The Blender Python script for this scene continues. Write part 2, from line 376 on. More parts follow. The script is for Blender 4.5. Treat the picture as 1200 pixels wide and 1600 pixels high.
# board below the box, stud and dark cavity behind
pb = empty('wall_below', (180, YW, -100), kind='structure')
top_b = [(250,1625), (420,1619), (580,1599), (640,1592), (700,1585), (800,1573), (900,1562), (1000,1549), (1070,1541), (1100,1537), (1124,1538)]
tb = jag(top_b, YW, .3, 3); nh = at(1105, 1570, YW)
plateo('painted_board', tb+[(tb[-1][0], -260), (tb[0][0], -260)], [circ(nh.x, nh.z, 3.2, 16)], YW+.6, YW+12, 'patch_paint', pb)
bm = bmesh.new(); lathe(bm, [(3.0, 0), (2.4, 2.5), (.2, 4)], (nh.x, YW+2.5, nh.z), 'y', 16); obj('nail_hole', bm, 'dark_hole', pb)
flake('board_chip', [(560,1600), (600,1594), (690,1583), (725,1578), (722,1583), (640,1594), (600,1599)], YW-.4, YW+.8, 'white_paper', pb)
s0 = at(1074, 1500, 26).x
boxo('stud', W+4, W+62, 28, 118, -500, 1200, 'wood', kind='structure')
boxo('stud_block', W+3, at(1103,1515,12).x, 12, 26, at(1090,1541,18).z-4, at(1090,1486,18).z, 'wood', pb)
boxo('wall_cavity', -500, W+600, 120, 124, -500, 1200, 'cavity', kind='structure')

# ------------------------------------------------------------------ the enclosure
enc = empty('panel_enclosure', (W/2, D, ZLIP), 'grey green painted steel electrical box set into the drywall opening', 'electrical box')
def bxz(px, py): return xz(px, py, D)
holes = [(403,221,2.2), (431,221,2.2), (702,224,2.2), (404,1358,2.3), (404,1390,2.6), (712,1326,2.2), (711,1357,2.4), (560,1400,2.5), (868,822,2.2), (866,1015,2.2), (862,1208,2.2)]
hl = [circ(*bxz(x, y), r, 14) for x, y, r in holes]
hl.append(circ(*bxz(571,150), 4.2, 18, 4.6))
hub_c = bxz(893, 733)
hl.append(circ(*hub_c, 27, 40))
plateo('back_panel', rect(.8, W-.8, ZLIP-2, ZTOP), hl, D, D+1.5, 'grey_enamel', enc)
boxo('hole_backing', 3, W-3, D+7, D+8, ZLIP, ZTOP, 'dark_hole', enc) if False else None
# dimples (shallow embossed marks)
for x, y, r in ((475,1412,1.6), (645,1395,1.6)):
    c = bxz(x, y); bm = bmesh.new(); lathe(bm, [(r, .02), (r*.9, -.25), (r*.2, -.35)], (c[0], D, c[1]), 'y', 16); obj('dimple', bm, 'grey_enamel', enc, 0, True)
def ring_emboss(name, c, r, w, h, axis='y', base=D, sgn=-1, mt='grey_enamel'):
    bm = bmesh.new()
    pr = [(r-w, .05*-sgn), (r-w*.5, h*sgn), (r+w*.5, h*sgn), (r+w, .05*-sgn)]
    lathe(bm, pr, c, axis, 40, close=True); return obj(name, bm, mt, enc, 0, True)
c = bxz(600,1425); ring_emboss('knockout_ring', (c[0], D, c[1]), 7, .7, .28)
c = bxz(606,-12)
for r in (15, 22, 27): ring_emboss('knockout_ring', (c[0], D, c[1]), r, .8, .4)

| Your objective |
From the listing above, reproduce all the lines exactly.

| Task output |
The Blender Python script for this scene continues. Write part 2, from line 376 on. More parts follow. The script is for Blender 4.5. Treat the picture as 1200 pixels wide and 1600 pixels high.
# board below the box, stud and dark cavity behind
pb = empty('wall_below', (180, YW, -100), kind='structure')
top_b = [(250,1625), (420,1619), (580,1599), (640,1592), (700,1585), (800,1573), (900,1562), (1000,1549), (1070,1541), (1100,1537), (1124,1538)]
tb = jag(top_b, YW, .3, 3); nh = at(1105, 1570, YW)
plateo('painted_board', tb+[(tb[-1][0], -260), (tb[0][0], -260)], [circ(nh.x, nh.z, 3.2, 16)], YW+.6, YW+12, 'patch_paint', pb)
bm = bmesh.new(); lathe(bm, [(3.0, 0), (2.4, 2.5), (.2, 4)], (nh.x, YW+2.5, nh.z), 'y', 16); obj('nail_hole', bm, 'dark_hole', pb)
flake('board_chip', [(560,1600), (600,1594), (690,1583), (725,1578), (722,1583), (640,1594), (600,1599)], YW-.4, YW+.8, 'white_paper', pb)
s0 = at(1074, 1500, 26).x
boxo('stud', W+4, W+62, 28, 118, -500, 1200, 'wood', kind='structure')
boxo('stud_block', W+3, at(1103,1515,12).x, 12, 26, at(1090,1541,18).z-4, at(1090,1486,18).z, 'wood', pb)
boxo('wall_cavity', -500, W+600, 120, 124, -500, 1200, 'cavity', kind='structure')

# ------------------------------------------------------------------ the enclosure
enc = empty('panel_enclosure', (W/2, D, ZLIP), 'grey green painted steel electrical box set into the drywall opening', 'electrical box')
def bxz(px, py): return xz(px, py, D)
holes = [(403,221,2.2), (431,221,2.2), (702,224,2.2), (404,1358,2.3), (404,1390,2.6), (712,1326,2.2), (711,1357,2.4), (560,1400,2.5), (868,822,2.2), (866,1015,2.2), (862,1208,2.2)]
hl = [circ(*bxz(x, y), r, 14) for x, y, r in holes]
hl.append(circ(*bxz(571,150), 4.2, 18, 4.6))
hub_c = bxz(893, 733)
hl.append(circ(*hub_c, 27, 40))
plateo('back_panel', rect(.8, W-.8, ZLIP-2, ZTOP), hl, D, D+1.5, 'grey_enamel', enc)
boxo('hole_backing', 3, W-3, D+7, D+8, ZLIP, ZTOP, 'dark_hole', enc) if False else None
# dimples (shallow embossed marks)
for x, y, r in ((475,1412,1.6), (645,1395,1.6)):
    c = bxz(x, y); bm = bmesh.new(); lathe(bm, [(r, .02), (r*.9, -.25), (r*.2, -.35)], (c[0], D, c[1]), 'y', 16); obj('dimple', bm, 'grey_enamel', enc, 0, True)
def ring_emboss(name, c, r, w, h, axis='y', base=D, sgn=-1, mt='grey_enamel'):
    bm = bmesh.new()
    pr = [(r-w, .05*-sgn), (r-w*.5, h*sgn), (r+w*.5, h*sgn), (r+w, .05*-sgn)]
    lathe(bm, pr, c, axis, 40, close=True); return obj(name, bm, mt, enc, 0, True)
c = bxz(600,1425); ring_emboss('knockout_ring', (c[0], D, c[1]), 7, .7, .28)
c = bxz(606,-12)
for r in (15, 22, 27): ring_emboss('knockout_ring', (c[0], D, c[1]), r, .8, .4)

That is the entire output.